#### [GIVEN INFORMATION]

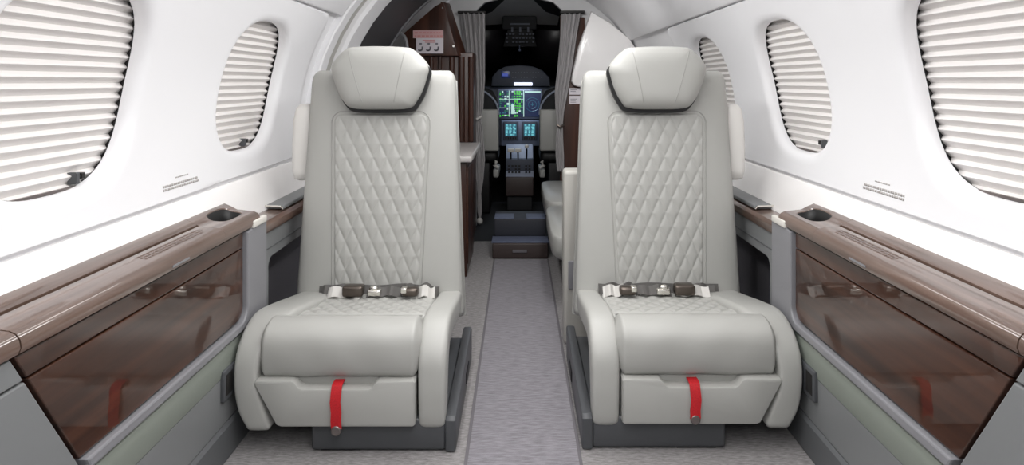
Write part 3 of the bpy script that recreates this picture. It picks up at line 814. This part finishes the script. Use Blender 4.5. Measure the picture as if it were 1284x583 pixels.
# ------------------------------------------------------------------ curtains
def curtain(stations, Y, name, lab, nf, seedv):
    t = thing(name, lab, 'curtain', (PX(stations[-1][0], Y), Y, PZ(stations[-1][2], Y)), 'tied-back doorway curtains')
    rnd = random.Random(seedv); rows = []
    ph = [rnd.uniform(-.4, .4) for _ in range(60)]
    n = 90
    for i in range(len(stations) - 1):
        a, b = stations[i], stations[i + 1]
        for k in range(8):
            q = k / 8; x0 = a[0] + (b[0] - a[0]) * q; x1 = a[1] + (b[1] - a[1]) * q; py = a[2] + (b[2] - a[2]) * q
            W = (x1 - x0) * Y / F; amp = min(.016, .10 * W + .002)
            rows.append([(PX(x0 + (x1 - x0) * j / n, Y), Y + amp * math.sin(2 * PI * nf * j / n + ph[int(nf * j / n)] + .3 * py / 60) + .3 * amp * math.sin(2 * PI * nf * 2.3 * j / n), PZ(py, Y)) for j in range(n + 1)])
    W = stations[-1]
    mb = MB(); mb.grid(rows); obj('drape', mb, 'curtain', t, smooth=180, solid=.003)
    return t
YC = 4.34
cl = curtain([(577, 608, 16), (583, 608, 60), (588, 608, 100), (592, 606, 135), (594, 603, 150), (593, 606, 165), (595, 608, 200), (597, 606, 225), (599, 603, 243), (598.5, 604, 256), (599, 604, 266), (600.5, 602.5, 274)], YC, 'doorway_curtain', 'grey curtain gathered at the flight deck doorway beside the tall wood cabinet', 5, 2)
mb = MB(); mb.tube([(PX(593, YC) - .005, YC - .02, PZ(148, YC)), (PX(598, YC), YC - .03, PZ(149, YC)), (PX(604, YC), YC - .02, PZ(146, YC))], .008); obj('tie_band', mb, 'webbing_pale', cl)
mb = MB(); mb.ball((PX(601.5, YC), YC - .0, PZ(277, YC)), .020, (1, 1, 1.1)); obj('tassel', mb, 'webbing_pale', cl)
mb = MB(); mb.box(PX(574, YC), PX(609, YC), YC - .02, YC + .02, PZ(17, YC), PZ(14, YC), .004); obj('curtain_rail', mb, 'dark', cl)
cr = curtain([(704, 728, 16), (703, 723, 45), (700, 718, 80), (696, 712, 115), (697, 707, 140), (699, 705.5, 157), (697, 706, 175), (697, 707, 195), (699, 707, 218)], YC, 'doorway_curtain', 'grey curtain with a brass tie at the flight deck doorway beside the white placards', 4, 6)
mb = MB(); mb.tube([(PX(698, YC), YC - .02, PZ(156, YC)), (PX(702, YC), YC - .03, PZ(159, YC)), (PX(707, YC), YC - .015, PZ(156, YC))], .007); obj('tie_band', mb, 'bronze', cr, label='brass tie band')
mb = MB(); mb.box(PX(702, YC), PX(733, YC), YC - .02, YC + .02, PZ(17, YC), PZ(13.5, YC), .004); obj('curtain_rail', mb, 'dark', cr)

# ------------------------------------------------------------------ flight deck
mb = MB()
sec = [(-.75, .0), (-.78, .75), (-.66, 1.15), (-.42, 1.42), (0, 1.50), (.42, 1.42), (.66, 1.15), (.78, .75), (.75, .0)]
mb.grid([[(x * q, y, z * (1 - (1 - q) * .5)) for x, z in sec] for y, q in ((4.451, 1), (5.2, .96), (5.9, .8), (6.3, .6))])
mb.f.append(tuple(range(len(mb.v) - len(sec), len(mb.v))))
wc = struct('wall_cockpit', mb, 'cockpit', 'dark flight deck lining')
mb = MB()
mb.grid([[(-.30, 4.46, 1.475), (0, 4.46, 1.49), (.30, 4.46, 1.475)], [(-.30, 5.0, 1.435), (0, 5.0, 1.45), (.30, 5.0, 1.435)], [(-.3, 5.35, 1.37), (0, 5.35, 1.385), (.3, 5.35, 1.37)]])
struct('ceiling_cockpit', mb, 'header', 'grey flight deck headliner')
mb = MB(); mb.box(-.8, .8, 3.971, 6.5, -.04, .0); struct('floor_cockpit', mb, 'cockpit', 'dark flight deck floor')
for i, s in enumerate((-1, 1)):
    mb = MB()
    mb.add([(s * .03, 5.95, 1.0), (s * .5, 5.75, 1.0), (s * .42, 5.45, 1.33), (s * .03, 5.6, 1.36)], [(0, 1, 2, 3)])
    struct('window_%d' % (6 + i), mb, 'pane', 'dark windscreen', solid=.01)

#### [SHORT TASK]
Leave the pictures out, and print every line of the listing exactly as written.

#### [EXPECTED OUTPUT]
Write part 3 of the bpy script that recreates this picture. It picks up at line 814. This part finishes the script. Use Blender 4.5. Measure the picture as if it were 1284x583 pixels.
# ------------------------------------------------------------------ curtains
def curtain(stations, Y, name, lab, nf, seedv):
    t = thing(name, lab, 'curtain', (PX(stations[-1][0], Y), Y, PZ(stations[-1][2], Y)), 'tied-back doorway curtains')
    rnd = random.Random(seedv); rows = []
    ph = [rnd.uniform(-.4, .4) for _ in range(60)]
    n = 90
    for i in range(len(stations) - 1):
        a, b = stations[i], stations[i + 1]
        for k in range(8):
            q = k / 8; x0 = a[0] + (b[0] - a[0]) * q; x1 = a[1] + (b[1] - a[1]) * q; py = a[2] + (b[2] - a[2]) * q
            W = (x1 - x0) * Y / F; amp = min(.016, .10 * W + .002)
            rows.append([(PX(x0 + (x1 - x0) * j / n, Y), Y + amp * math.sin(2 * PI * nf * j / n + ph[int(nf * j / n)] + .3 * py / 60) + .3 * amp * math.sin(2 * PI * nf * 2.3 * j / n), PZ(py, Y)) for j in range(n + 1)])
    W = stations[-1]
    mb = MB(); mb.grid(rows); obj('drape', mb, 'curtain', t, smooth=180, solid=.003)
    return t
YC = 4.34
cl = curtain([(577, 608, 16), (583, 608, 60), (588, 608, 100), (592, 606, 135), (594, 603, 150), (593, 606, 165), (595, 608, 200), (597, 606, 225), (599, 603, 243), (598.5, 604, 256), (599, 604, 266), (600.5, 602.5, 274)], YC, 'doorway_curtain', 'grey curtain gathered at the flight deck doorway beside the tall wood cabinet', 5, 2)
mb = MB(); mb.tube([(PX(593, YC) - .005, YC - .02, PZ(148, YC)), (PX(598, YC), YC - .03, PZ(149, YC)), (PX(604, YC), YC - .02, PZ(146, YC))], .008); obj('tie_band', mb, 'webbing_pale', cl)
mb = MB(); mb.ball((PX(601.5, YC), YC - .0, PZ(277, YC)), .020, (1, 1, 1.1)); obj('tassel', mb, 'webbing_pale', cl)
mb = MB(); mb.box(PX(574, YC), PX(609, YC), YC - .02, YC + .02, PZ(17, YC), PZ(14, YC), .004); obj('curtain_rail', mb, 'dark', cl)
cr = curtain([(704, 728, 16), (703, 723, 45), (700, 718, 80), (696, 712, 115), (697, 707, 140), (699, 705.5, 157), (697, 706, 175), (697, 707, 195), (699, 707, 218)], YC, 'doorway_curtain', 'grey curtain with a brass tie at the flight deck doorway beside the white placards', 4, 6)
mb = MB(); mb.tube([(PX(698, YC), YC - .02, PZ(156, YC)), (PX(702, YC), YC - .03, PZ(159, YC)), (PX(707, YC), YC - .015, PZ(156, YC))], .007); obj('tie_band', mb, 'bronze', cr, label='brass tie band')
mb = MB(); mb.box(PX(702, YC), PX(733, YC), YC - .02, YC + .02, PZ(17, YC), PZ(13.5, YC), .004); obj('curtain_rail', mb, 'dark', cr)

# ------------------------------------------------------------------ flight deck
mb = MB()
sec = [(-.75, .0), (-.78, .75), (-.66, 1.15), (-.42, 1.42), (0, 1.50), (.42, 1.42), (.66, 1.15), (.78, .75), (.75, .0)]
mb.grid([[(x * q, y, z * (1 - (1 - q) * .5)) for x, z in sec] for y, q in ((4.451, 1), (5.2, .96), (5.9, .8), (6.3, .6))])
mb.f.append(tuple(range(len(mb.v) - len(sec), len(mb.v))))
wc = struct('wall_cockpit', mb, 'cockpit', 'dark flight deck lining')
mb = MB()
mb.grid([[(-.30, 4.46, 1.475), (0, 4.46, 1.49), (.30, 4.46, 1.475)], [(-.30, 5.0, 1.435), (0, 5.0, 1.45), (.30, 5.0, 1.435)], [(-.3, 5.35, 1.37), (0, 5.35, 1.385), (.3, 5.35, 1.37)]])
struct('ceiling_cockpit', mb, 'header', 'grey flight deck headliner')
mb = MB(); mb.box(-.8, .8, 3.971, 6.5, -.04, .0); struct('floor_cockpit', mb, 'cockpit', 'dark flight deck floor')
for i, s in enumerate((-1, 1)):
    mb = MB()
    mb.add([(s * .03, 5.95, 1.0), (s * .5, 5.75, 1.0), (s * .42, 5.45, 1.33), (s * .03, 5.6, 1.36)], [(0, 1, 2, 3)])
    struct('window_%d' % (6 + i), mb, 'pane', 'dark windscreen', solid=.01)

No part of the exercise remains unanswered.